In questa prospettiva quindi l’aspetto fiscale, che sta tanto a cuore nella Confederazione – dove si spera in un effetto disincentivante sui frontalieri delle nuove norme concordate nel dicembre del 2015 – non rappresenta una questione essenziale per i rappresentanti dell’attuale maggioranza che sostiene il Governo Gentiloni. “Bisogna puntare a una vera integrazione tra Piemonte, Lombardia e i cantoni Vallese, Ticino e Grigioni – specifica sempre Borghi – poiché per fare un’operazione duratura tra i due paesi è necessario avere un approccio di carattere generale” che non si limiti all’ambito fiscale.

Per la Lega Nord bisogna riscrivere tutto

Non si mostra sorpreso della frenata giunta dal governo nemmeno Jonny Crosio (Lega Nord). “Sembra possibile che un esecutivo a scadenza porti in parlamento un provvedimento come questo in dicembre? Lo si sapeva almeno dallo scorso mese di giugno” che sarebbe finita così. Del resto, sostiene il deputato lombardo, “a Renzi interessavano solo le entrate della voluntary disclosure” concordata con la Svizzera e “a Berna la sua cancellazione dalle black-list”, ma dei frontalieri non importa niente a nessuno.

In proposito la Lega insiste sulla sua proposta di riformulare da capo l’intesa sui frontalieri, messa a punto due anni fa dalle delegazioni tecniche dei due paesi: “Bisogna riscrivere tutto a quattro mani, nell’interesse di tutti, quindi dei due Stati coinvolti ma anche dei territori” e per questo motivo “vanno ascoltati attentamente il Ticino e la Lombardia”.

Ma si tratta di un’ipotesi di non facile applicazione, alla luce soprattutto degli impegni preliminari assunti dal governo italiano nei confronti della Confederazione, preoccupata per la forte concorrenza della manodopera italiana sul mercato del lavoro, in particolare in quello ticinese dove non sono rari i casi di dumping salariale.

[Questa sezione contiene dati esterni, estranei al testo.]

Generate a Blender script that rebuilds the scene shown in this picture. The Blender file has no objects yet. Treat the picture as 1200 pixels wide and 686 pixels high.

Dumping salariale in Ticino

Ma per questo, sottolinea sempre Jonny Crosio, sarebbero sufficienti l’introduzione del salario minimo (in corso d’opera, tra non poche polemiche, nel Canton Ticino) e la ferma repressione degli abusi (“mandiamo in galera i datori di lavoro che pagano 3’000 franchi al mese i dipendenti ma contemporaneamente si fanno ridare in nero 1’000 franchi in contanti da ognuno di loro”).  

Per Enrico Borghi invece il dumping “è una questione che andrebbe senz’altro affrontata” ma all’interno di un quadro economico più generale che ricomprenda “politiche di rilocazione (ndr, in Italia) di aziende” trasferitesi precedentemente in Svizzera in virtù di agevolazioni fiscali mirate e di una tassazione più favorevole.

Se quindi in futuro si tasserà i frontalieri secondo le aliquote italiane per attenuare le distorsioni sul mercato del lavoro ticinese – sembra trasparire chiaramente dalla presa di posizione dei deputati dem – andranno garantiti i necessari sostegni alle attività produttive nelle regioni di confine italiane attratte dalla concorrenza fiscale delle autorità cantonali.